Authors: Soya Park, Amy X. Zhang, Luke S. Murray, David R. Karger
Summary
This paper addresses the problem of automating email processing. Through an elaborate need-finding exercise with different participants, the paper synthesizes the different aspect of email management that users would want to automate, and the type of information and computation needed to achieve that. The paper also conducts a survey of existing email automation software to understand what has already been achieved. The findings show the need for a richer data model for rules, more ways to manage attention, leveraging internal and external email context, complex processing such as response aggregation, and affordances for senders.
Reflection
This paper demonstrates why need-finding exercises are useful, particularly, when the scope of automation is endless and one needs to figure out what deserves attention. This approach also helps developers/companies avoid proposing one-size-fits-all solutions and when it comes to automation, avoid end-to-end automated solutions that often fall short (in case of emails, it’s certainly debatable what qualifies as end-to-end solution). Despite the limitations mentioned in the paper, I feel the paper took steps in the right direction by gathering multiple opinions to help scope down the email processing-related automation problem into meaningful categories. Probing for developers who have shared code on Github certainly provided great value to the search to understand how experts think about the problem.

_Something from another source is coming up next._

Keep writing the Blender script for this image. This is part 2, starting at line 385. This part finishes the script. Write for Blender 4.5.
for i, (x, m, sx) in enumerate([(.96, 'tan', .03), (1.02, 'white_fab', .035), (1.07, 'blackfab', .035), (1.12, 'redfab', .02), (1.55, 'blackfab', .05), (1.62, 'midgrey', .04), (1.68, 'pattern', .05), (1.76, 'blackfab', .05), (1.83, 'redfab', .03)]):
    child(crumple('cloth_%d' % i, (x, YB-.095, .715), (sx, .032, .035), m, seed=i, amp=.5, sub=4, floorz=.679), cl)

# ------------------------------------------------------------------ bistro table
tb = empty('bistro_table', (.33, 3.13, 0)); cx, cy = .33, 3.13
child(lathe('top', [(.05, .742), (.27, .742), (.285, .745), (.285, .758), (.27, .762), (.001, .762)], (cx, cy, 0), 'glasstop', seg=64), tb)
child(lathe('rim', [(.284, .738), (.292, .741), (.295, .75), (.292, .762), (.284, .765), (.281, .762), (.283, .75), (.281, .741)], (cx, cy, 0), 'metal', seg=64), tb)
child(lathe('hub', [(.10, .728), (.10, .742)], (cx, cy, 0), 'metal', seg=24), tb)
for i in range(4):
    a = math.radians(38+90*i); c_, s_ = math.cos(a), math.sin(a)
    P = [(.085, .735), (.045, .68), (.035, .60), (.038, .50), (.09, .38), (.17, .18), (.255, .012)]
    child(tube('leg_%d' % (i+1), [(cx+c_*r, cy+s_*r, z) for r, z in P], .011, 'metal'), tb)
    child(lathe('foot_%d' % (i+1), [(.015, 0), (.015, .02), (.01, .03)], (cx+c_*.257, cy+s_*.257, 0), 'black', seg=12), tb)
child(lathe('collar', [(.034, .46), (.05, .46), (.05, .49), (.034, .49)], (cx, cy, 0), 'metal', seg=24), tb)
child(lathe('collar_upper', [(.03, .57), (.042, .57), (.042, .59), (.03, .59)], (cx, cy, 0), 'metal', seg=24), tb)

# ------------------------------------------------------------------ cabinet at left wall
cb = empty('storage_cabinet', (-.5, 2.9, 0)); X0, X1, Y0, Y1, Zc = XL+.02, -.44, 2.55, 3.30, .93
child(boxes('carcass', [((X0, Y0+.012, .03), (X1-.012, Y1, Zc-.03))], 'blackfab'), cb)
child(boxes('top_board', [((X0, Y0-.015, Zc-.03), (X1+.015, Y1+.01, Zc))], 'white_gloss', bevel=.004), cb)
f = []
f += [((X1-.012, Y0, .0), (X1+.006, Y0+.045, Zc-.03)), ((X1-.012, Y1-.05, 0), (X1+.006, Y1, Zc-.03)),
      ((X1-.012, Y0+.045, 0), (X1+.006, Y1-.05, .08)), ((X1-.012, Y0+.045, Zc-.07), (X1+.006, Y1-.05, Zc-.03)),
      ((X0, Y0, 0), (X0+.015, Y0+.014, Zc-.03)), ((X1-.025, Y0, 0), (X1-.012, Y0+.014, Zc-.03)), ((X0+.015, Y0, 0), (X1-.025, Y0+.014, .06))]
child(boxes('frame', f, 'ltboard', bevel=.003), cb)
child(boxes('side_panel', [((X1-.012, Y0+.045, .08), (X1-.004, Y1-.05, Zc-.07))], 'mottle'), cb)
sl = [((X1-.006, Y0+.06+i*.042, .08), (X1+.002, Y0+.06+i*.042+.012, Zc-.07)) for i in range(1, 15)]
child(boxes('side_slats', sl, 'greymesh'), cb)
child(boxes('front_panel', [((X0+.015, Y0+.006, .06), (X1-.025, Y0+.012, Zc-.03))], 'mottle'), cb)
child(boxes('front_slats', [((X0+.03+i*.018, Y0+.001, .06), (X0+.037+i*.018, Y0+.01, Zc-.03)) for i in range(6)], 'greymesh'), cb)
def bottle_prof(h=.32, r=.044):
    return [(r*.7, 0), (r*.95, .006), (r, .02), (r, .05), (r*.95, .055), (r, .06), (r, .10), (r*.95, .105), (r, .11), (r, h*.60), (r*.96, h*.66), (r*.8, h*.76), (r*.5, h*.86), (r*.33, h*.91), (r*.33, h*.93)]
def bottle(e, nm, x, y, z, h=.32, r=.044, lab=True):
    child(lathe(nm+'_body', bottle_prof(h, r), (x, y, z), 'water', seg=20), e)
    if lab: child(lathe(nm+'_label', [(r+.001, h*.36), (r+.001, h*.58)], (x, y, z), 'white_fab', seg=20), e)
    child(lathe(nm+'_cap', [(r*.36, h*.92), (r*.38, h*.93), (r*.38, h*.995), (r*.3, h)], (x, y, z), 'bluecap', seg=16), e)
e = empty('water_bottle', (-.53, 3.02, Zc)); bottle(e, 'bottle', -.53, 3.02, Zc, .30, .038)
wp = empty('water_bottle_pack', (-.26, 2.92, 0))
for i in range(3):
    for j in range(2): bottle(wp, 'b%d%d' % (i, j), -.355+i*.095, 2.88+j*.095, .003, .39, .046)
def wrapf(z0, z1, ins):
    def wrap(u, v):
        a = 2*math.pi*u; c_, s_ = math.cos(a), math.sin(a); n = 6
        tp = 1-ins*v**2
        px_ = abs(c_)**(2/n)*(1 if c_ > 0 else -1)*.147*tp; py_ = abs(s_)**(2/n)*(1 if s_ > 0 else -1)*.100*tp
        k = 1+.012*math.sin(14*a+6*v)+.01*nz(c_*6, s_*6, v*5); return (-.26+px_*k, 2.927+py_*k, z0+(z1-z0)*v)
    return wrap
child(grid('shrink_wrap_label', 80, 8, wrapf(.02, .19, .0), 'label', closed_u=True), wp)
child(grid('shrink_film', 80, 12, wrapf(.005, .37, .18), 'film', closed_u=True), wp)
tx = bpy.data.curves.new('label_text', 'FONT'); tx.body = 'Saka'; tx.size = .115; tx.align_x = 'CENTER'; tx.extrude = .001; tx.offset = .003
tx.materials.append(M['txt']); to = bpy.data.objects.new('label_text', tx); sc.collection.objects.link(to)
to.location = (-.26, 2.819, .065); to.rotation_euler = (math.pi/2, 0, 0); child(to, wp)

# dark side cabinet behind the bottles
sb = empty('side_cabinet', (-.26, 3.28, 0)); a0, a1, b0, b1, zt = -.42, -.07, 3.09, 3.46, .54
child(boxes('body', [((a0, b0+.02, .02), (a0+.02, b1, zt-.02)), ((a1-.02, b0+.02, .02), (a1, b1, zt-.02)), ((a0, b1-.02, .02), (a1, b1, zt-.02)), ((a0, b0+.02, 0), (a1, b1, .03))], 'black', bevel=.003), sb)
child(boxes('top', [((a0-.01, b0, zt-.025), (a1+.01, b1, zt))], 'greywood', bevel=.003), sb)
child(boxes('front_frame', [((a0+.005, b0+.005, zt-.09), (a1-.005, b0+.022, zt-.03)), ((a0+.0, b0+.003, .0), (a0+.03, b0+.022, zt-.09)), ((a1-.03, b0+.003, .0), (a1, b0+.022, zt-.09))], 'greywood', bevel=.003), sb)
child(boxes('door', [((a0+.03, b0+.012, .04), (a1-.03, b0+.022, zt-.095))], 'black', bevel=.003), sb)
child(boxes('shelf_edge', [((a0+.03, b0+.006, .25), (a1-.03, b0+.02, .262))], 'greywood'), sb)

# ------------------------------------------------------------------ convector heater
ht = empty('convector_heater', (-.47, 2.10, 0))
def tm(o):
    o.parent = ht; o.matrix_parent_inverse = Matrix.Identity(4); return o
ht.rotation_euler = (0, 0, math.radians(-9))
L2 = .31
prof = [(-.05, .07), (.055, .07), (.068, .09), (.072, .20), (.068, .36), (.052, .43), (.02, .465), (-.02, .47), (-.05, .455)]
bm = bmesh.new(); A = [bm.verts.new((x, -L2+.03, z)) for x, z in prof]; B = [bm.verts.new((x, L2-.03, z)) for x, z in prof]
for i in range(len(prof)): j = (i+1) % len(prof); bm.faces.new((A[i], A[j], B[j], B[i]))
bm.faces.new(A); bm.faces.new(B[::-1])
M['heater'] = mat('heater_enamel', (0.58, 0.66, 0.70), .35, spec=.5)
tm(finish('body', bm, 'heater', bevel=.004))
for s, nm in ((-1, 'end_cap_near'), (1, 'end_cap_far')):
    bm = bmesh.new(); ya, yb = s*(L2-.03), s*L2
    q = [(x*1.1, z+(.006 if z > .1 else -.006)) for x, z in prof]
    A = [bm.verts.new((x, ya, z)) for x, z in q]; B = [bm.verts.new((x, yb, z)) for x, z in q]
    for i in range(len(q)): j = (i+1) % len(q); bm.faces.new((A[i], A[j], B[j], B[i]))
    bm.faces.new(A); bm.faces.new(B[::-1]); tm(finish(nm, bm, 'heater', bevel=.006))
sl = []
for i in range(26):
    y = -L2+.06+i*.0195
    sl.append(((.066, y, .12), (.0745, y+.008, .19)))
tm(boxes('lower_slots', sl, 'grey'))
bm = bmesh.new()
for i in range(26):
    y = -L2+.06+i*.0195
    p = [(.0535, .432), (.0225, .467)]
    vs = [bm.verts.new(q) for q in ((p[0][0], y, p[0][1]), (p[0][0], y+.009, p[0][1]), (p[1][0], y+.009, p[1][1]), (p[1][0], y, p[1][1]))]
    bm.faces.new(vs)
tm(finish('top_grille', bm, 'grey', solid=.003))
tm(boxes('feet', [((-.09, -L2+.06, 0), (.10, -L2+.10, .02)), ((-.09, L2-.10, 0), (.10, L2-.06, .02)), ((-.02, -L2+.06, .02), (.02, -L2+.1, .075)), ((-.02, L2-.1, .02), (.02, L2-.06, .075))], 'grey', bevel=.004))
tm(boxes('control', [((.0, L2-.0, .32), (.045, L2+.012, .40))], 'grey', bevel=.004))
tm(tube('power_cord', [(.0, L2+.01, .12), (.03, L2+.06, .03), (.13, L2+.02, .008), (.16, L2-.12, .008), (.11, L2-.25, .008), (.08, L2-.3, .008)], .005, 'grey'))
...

One of the findings was that users re-purposed existing affordances in the email clients to fit their personal needs. Does that mean the original design did not factor in user needs? Or the fact that the email clients need to evolve as per these new user needs?
NLP can support building richer data models for emails by learning the latent structures over time. I am sure, there’s enough data out there for training models. Of course, there will be biases and inaccuracies, but that’s where design can help mitigate the consequences.

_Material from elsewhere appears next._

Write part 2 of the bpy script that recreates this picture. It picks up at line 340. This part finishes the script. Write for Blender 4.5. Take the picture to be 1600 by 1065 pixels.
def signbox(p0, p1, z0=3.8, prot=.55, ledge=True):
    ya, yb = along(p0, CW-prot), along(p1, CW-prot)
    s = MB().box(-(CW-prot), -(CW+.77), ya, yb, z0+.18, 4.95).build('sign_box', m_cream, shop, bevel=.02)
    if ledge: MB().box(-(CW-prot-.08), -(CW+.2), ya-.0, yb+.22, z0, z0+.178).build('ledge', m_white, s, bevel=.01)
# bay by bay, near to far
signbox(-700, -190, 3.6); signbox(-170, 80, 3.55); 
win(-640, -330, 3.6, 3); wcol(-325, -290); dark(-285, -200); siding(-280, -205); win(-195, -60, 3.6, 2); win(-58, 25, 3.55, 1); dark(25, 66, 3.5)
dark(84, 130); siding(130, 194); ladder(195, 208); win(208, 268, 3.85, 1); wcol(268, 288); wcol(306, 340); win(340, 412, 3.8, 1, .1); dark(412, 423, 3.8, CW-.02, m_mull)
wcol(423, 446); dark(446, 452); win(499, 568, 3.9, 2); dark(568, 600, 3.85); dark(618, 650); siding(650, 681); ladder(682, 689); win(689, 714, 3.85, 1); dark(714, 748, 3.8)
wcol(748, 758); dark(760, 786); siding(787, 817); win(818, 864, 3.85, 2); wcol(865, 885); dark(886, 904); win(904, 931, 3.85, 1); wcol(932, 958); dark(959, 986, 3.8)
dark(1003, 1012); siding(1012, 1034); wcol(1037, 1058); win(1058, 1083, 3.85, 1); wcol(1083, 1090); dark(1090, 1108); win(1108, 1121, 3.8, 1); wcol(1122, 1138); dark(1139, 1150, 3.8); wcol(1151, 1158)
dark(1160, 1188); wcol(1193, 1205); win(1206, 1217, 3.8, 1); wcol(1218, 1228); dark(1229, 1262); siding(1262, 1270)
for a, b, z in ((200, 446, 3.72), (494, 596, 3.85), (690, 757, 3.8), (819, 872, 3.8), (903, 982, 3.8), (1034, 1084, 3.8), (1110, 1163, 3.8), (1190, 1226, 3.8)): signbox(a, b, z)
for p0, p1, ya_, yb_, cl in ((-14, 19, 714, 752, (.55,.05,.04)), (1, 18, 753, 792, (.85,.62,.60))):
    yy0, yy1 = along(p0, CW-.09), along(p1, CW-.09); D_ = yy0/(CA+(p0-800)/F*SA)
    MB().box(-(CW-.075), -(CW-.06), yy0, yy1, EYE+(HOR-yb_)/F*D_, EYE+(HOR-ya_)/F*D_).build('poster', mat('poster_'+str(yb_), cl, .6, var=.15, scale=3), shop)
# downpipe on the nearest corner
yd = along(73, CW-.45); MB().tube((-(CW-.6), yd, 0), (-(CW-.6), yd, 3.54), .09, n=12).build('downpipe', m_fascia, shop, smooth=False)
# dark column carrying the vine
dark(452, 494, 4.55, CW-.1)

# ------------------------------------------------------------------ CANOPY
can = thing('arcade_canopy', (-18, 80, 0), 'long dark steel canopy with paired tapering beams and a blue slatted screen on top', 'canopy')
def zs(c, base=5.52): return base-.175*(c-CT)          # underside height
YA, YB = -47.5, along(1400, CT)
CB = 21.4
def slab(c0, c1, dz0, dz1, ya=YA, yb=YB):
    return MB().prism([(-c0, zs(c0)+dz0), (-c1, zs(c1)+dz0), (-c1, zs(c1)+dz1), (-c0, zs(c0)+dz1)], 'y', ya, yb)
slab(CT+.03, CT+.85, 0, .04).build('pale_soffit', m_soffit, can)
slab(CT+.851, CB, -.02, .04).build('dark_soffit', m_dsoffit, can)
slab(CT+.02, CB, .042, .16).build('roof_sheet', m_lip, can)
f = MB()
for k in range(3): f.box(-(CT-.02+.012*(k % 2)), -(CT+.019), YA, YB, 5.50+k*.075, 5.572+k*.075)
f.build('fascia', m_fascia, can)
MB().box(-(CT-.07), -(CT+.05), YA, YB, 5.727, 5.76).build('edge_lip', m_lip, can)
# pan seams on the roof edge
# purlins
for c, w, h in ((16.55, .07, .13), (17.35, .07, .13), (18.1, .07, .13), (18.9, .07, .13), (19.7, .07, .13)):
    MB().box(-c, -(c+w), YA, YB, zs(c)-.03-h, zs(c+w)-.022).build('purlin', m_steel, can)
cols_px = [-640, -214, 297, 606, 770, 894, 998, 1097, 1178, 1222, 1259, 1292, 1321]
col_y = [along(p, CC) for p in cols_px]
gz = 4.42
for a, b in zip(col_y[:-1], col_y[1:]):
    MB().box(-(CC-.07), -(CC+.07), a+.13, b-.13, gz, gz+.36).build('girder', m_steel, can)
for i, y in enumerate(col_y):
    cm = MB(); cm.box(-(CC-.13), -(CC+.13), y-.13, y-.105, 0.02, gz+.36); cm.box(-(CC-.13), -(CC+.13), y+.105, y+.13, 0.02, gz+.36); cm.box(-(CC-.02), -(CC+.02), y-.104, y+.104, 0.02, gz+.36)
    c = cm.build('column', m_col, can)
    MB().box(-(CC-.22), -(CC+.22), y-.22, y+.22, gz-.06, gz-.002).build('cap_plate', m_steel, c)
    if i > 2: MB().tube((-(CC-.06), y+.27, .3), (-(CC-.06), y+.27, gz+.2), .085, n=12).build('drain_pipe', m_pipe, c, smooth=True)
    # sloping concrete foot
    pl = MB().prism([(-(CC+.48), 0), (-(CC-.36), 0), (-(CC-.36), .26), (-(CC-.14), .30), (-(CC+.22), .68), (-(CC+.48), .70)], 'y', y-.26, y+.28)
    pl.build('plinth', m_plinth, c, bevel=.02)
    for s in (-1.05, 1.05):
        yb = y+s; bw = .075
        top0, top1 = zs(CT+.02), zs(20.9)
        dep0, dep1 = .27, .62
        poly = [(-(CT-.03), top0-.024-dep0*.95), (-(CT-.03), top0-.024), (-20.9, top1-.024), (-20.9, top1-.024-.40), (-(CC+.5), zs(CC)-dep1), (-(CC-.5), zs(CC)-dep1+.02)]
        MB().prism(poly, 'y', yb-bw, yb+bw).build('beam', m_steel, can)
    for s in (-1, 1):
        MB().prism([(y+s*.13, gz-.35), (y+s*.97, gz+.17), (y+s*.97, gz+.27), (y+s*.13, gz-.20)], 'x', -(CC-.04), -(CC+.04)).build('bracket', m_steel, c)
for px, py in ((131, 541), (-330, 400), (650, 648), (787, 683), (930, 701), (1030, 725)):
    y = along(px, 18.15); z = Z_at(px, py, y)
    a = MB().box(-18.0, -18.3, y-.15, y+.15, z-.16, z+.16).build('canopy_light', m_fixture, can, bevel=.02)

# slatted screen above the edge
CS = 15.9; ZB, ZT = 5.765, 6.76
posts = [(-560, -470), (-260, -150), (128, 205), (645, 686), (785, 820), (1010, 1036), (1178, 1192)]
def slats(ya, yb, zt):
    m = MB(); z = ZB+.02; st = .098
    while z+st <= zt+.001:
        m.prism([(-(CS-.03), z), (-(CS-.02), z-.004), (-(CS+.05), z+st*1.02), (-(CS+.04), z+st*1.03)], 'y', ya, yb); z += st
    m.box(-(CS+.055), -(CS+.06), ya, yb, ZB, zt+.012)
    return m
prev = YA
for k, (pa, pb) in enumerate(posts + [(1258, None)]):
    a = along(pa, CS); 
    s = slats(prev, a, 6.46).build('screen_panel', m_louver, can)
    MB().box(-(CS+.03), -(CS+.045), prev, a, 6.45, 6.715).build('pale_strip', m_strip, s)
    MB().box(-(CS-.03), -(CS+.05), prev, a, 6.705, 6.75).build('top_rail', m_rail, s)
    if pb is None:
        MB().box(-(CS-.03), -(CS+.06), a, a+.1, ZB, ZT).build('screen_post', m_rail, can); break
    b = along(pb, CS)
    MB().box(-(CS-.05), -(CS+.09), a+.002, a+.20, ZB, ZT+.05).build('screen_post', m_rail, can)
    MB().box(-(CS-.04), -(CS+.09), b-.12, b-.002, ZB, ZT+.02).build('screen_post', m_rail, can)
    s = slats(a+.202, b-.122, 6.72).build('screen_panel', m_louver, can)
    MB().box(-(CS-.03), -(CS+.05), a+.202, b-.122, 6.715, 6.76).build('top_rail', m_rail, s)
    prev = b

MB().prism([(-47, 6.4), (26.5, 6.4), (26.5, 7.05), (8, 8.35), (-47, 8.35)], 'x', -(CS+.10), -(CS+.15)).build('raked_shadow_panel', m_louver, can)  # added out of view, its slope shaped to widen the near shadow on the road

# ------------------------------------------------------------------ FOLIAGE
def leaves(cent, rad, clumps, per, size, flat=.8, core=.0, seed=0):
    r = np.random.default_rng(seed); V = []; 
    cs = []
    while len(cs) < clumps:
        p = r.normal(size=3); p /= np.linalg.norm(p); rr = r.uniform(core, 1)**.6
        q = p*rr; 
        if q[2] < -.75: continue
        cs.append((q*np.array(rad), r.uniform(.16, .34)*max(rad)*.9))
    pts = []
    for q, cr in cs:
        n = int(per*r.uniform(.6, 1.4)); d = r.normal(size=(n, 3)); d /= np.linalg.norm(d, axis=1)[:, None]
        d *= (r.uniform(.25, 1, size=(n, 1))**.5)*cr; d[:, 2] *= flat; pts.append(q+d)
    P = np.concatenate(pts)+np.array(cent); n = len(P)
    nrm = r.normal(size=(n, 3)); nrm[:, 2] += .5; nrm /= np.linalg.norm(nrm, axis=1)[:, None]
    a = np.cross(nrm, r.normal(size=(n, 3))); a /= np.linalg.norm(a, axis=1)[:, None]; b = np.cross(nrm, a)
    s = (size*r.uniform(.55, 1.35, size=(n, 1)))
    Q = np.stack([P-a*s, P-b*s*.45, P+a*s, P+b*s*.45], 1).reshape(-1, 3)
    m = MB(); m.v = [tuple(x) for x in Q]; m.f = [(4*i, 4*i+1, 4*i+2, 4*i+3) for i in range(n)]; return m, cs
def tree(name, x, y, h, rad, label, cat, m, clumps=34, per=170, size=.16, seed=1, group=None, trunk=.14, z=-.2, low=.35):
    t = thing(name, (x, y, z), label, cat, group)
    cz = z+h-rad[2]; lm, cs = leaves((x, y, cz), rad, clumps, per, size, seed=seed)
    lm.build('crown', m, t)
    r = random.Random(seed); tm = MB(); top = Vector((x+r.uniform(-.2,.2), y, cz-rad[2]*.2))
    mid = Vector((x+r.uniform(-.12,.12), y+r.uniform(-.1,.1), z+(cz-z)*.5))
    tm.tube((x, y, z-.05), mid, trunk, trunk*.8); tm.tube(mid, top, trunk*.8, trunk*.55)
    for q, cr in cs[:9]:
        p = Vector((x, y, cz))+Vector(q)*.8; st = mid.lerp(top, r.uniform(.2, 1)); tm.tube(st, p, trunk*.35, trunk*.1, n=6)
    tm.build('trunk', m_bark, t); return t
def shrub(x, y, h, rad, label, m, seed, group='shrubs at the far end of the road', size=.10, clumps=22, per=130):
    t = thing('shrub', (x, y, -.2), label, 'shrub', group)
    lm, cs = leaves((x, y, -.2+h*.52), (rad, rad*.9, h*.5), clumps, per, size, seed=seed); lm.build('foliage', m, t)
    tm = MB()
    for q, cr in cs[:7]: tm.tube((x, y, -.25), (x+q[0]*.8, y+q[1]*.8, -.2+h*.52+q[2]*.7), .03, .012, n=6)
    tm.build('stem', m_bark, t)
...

Most of the needs were filters/rules-based, and therefore, it made sense to deploy YouPS and see how participants used them. Going forward, it will be really interesting to see how non-computer scientists use a GUI+Natural Language-based version of YouPS to fit their needs. The findings, there, will make it clear about which automation aspects should be prioritized for developing first.

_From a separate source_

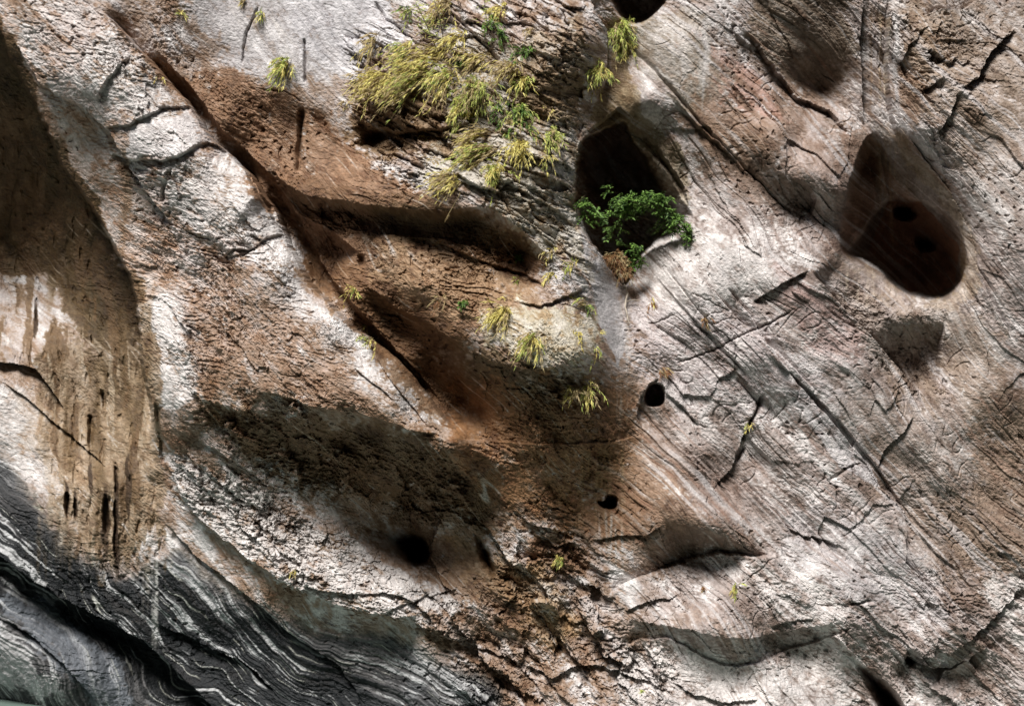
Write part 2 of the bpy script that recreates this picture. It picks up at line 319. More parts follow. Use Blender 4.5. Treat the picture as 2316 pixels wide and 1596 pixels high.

As an end-user of email client, some, if not most, of my actions are at a sub-conscious level. For e.g. there are certain types of emails I do not think for even one second before marking them as read. I wonder, if a need-finding exercise, as described in this paper, would be able to capture those thoughts . Or, in addition to all the categories proposed in this paper, there should also be one where an AI attempts to make sense of your actions, and shows you a summary of what it thinks. The user, can then, reflect and figure out, if the AI’s “sensemaking” holds up or needs tweaking, and eventually, be automated. This is a mixed-initiative solution, which can effectively, over a period of time adapt to the user’s needs. This certainly depends on the AI being good enough to interpret the patterns in the user’s actions.
Questions
- Keeping the scope/deadlines of the semester class project aside, would you consider a need-finding exercise for your class project? How would you do it? Who would be the participants?
- Did you find the different categories for automated email processing exhaustive? Or would you have added something else?
- Do you employ any special rules/patterns in handling your email?